## START

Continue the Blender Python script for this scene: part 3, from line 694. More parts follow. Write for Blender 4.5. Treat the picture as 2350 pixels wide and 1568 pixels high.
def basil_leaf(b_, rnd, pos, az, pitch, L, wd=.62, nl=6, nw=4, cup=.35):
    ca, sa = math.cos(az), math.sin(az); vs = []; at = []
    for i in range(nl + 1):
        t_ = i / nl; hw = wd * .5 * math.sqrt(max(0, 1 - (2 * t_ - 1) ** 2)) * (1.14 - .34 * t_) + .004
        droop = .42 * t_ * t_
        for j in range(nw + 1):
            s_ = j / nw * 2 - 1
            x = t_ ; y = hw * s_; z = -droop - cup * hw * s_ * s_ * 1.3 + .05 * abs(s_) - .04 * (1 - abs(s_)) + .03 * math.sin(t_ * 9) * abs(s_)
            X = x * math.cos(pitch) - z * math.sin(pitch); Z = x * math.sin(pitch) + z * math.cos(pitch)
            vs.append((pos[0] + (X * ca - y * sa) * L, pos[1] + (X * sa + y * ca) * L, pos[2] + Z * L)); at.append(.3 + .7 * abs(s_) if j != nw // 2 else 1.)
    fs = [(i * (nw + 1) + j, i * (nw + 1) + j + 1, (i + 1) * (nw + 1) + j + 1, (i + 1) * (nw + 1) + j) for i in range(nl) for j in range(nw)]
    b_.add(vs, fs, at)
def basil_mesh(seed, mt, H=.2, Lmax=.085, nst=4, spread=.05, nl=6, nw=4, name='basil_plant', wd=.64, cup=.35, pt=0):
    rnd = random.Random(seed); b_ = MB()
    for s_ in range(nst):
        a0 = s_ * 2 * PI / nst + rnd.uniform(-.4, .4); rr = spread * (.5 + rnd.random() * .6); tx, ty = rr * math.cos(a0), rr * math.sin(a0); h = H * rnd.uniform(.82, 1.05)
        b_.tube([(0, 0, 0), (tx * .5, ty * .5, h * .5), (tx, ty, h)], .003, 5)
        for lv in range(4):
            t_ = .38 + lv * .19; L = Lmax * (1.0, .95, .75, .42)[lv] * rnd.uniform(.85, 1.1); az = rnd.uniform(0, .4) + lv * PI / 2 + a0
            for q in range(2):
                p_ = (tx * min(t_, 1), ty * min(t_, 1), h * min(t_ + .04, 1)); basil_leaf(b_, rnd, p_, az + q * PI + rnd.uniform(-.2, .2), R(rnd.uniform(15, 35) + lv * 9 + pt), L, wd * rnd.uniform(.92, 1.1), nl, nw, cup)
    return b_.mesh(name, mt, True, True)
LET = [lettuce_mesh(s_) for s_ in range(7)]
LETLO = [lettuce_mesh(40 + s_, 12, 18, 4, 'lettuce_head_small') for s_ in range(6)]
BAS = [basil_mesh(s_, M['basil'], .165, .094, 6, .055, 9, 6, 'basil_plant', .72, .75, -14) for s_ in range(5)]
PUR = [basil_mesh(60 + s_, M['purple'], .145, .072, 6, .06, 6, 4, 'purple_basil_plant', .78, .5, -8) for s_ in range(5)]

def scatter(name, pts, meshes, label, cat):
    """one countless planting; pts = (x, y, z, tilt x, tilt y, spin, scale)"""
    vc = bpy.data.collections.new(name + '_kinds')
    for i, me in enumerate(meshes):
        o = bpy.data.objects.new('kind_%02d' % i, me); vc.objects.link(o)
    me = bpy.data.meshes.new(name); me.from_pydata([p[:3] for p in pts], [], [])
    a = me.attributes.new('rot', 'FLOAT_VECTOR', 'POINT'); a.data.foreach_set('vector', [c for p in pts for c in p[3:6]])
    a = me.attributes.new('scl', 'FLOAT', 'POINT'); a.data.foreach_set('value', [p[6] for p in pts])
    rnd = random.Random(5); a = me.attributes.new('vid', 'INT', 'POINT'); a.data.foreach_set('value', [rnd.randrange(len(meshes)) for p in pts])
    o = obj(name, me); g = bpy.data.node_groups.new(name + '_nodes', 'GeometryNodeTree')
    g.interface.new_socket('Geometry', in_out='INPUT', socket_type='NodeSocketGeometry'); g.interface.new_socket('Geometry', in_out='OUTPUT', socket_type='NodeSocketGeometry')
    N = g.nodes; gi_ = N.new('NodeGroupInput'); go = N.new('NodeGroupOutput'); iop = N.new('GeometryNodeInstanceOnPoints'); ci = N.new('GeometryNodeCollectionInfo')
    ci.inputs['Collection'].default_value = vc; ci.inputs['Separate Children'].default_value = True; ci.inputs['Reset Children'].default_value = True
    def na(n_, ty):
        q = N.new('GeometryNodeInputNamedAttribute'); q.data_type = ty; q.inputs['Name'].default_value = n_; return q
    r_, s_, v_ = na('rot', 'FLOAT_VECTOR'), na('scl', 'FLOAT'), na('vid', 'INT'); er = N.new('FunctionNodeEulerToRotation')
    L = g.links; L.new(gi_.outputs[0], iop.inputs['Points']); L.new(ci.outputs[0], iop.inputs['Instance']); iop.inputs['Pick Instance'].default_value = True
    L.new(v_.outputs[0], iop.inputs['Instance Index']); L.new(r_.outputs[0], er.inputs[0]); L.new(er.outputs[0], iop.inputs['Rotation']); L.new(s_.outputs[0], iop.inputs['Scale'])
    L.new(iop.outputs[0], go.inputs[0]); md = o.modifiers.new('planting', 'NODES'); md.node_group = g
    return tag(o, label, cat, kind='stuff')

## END

### What you are asked to do
Your task is to print the whole listing again exactly.

### Exercise result
Continue the Blender Python script for this scene: part 3, from line 694. More parts follow. Write for Blender 4.5. Treat the picture as 2350 pixels wide and 1568 pixels high.
def basil_leaf(b_, rnd, pos, az, pitch, L, wd=.62, nl=6, nw=4, cup=.35):
    ca, sa = math.cos(az), math.sin(az); vs = []; at = []
    for i in range(nl + 1):
        t_ = i / nl; hw = wd * .5 * math.sqrt(max(0, 1 - (2 * t_ - 1) ** 2)) * (1.14 - .34 * t_) + .004
        droop = .42 * t_ * t_
        for j in range(nw + 1):
            s_ = j / nw * 2 - 1
            x = t_ ; y = hw * s_; z = -droop - cup * hw * s_ * s_ * 1.3 + .05 * abs(s_) - .04 * (1 - abs(s_)) + .03 * math.sin(t_ * 9) * abs(s_)
            X = x * math.cos(pitch) - z * math.sin(pitch); Z = x * math.sin(pitch) + z * math.cos(pitch)
            vs.append((pos[0] + (X * ca - y * sa) * L, pos[1] + (X * sa + y * ca) * L, pos[2] + Z * L)); at.append(.3 + .7 * abs(s_) if j != nw // 2 else 1.)
    fs = [(i * (nw + 1) + j, i * (nw + 1) + j + 1, (i + 1) * (nw + 1) + j + 1, (i + 1) * (nw + 1) + j) for i in range(nl) for j in range(nw)]
    b_.add(vs, fs, at)
def basil_mesh(seed, mt, H=.2, Lmax=.085, nst=4, spread=.05, nl=6, nw=4, name='basil_plant', wd=.64, cup=.35, pt=0):
    rnd = random.Random(seed); b_ = MB()
    for s_ in range(nst):
        a0 = s_ * 2 * PI / nst + rnd.uniform(-.4, .4); rr = spread * (.5 + rnd.random() * .6); tx, ty = rr * math.cos(a0), rr * math.sin(a0); h = H * rnd.uniform(.82, 1.05)
        b_.tube([(0, 0, 0), (tx * .5, ty * .5, h * .5), (tx, ty, h)], .003, 5)
        for lv in range(4):
            t_ = .38 + lv * .19; L = Lmax * (1.0, .95, .75, .42)[lv] * rnd.uniform(.85, 1.1); az = rnd.uniform(0, .4) + lv * PI / 2 + a0
            for q in range(2):
                p_ = (tx * min(t_, 1), ty * min(t_, 1), h * min(t_ + .04, 1)); basil_leaf(b_, rnd, p_, az + q * PI + rnd.uniform(-.2, .2), R(rnd.uniform(15, 35) + lv * 9 + pt), L, wd * rnd.uniform(.92, 1.1), nl, nw, cup)
    return b_.mesh(name, mt, True, True)
LET = [lettuce_mesh(s_) for s_ in range(7)]
LETLO = [lettuce_mesh(40 + s_, 12, 18, 4, 'lettuce_head_small') for s_ in range(6)]
BAS = [basil_mesh(s_, M['basil'], .165, .094, 6, .055, 9, 6, 'basil_plant', .72, .75, -14) for s_ in range(5)]
PUR = [basil_mesh(60 + s_, M['purple'], .145, .072, 6, .06, 6, 4, 'purple_basil_plant', .78, .5, -8) for s_ in range(5)]

def scatter(name, pts, meshes, label, cat):
    """one countless planting; pts = (x, y, z, tilt x, tilt y, spin, scale)"""
    vc = bpy.data.collections.new(name + '_kinds')
    for i, me in enumerate(meshes):
        o = bpy.data.objects.new('kind_%02d' % i, me); vc.objects.link(o)
    me = bpy.data.meshes.new(name); me.from_pydata([p[:3] for p in pts], [], [])
    a = me.attributes.new('rot', 'FLOAT_VECTOR', 'POINT'); a.data.foreach_set('vector', [c for p in pts for c in p[3:6]])
    a = me.attributes.new('scl', 'FLOAT', 'POINT'); a.data.foreach_set('value', [p[6] for p in pts])
    rnd = random.Random(5); a = me.attributes.new('vid', 'INT', 'POINT'); a.data.foreach_set('value', [rnd.randrange(len(meshes)) for p in pts])
    o = obj(name, me); g = bpy.data.node_groups.new(name + '_nodes', 'GeometryNodeTree')
    g.interface.new_socket('Geometry', in_out='INPUT', socket_type='NodeSocketGeometry'); g.interface.new_socket('Geometry', in_out='OUTPUT', socket_type='NodeSocketGeometry')
    N = g.nodes; gi_ = N.new('NodeGroupInput'); go = N.new('NodeGroupOutput'); iop = N.new('GeometryNodeInstanceOnPoints'); ci = N.new('GeometryNodeCollectionInfo')
    ci.inputs['Collection'].default_value = vc; ci.inputs['Separate Children'].default_value = True; ci.inputs['Reset Children'].default_value = True
    def na(n_, ty):
        q = N.new('GeometryNodeInputNamedAttribute'); q.data_type = ty; q.inputs['Name'].default_value = n_; return q
    r_, s_, v_ = na('rot', 'FLOAT_VECTOR'), na('scl', 'FLOAT'), na('vid', 'INT'); er = N.new('FunctionNodeEulerToRotation')
    L = g.links; L.new(gi_.outputs[0], iop.inputs['Points']); L.new(ci.outputs[0], iop.inputs['Instance']); iop.inputs['Pick Instance'].default_value = True
    L.new(v_.outputs[0], iop.inputs['Instance Index']); L.new(r_.outputs[0], er.inputs[0]); L.new(er.outputs[0], iop.inputs['Rotation']); L.new(s_.outputs[0], iop.inputs['Scale'])
    L.new(iop.outputs[0], go.inputs[0]); md = o.modifiers.new('planting', 'NODES'); md.node_group = g
    return tag(o, label, cat, kind='stuff')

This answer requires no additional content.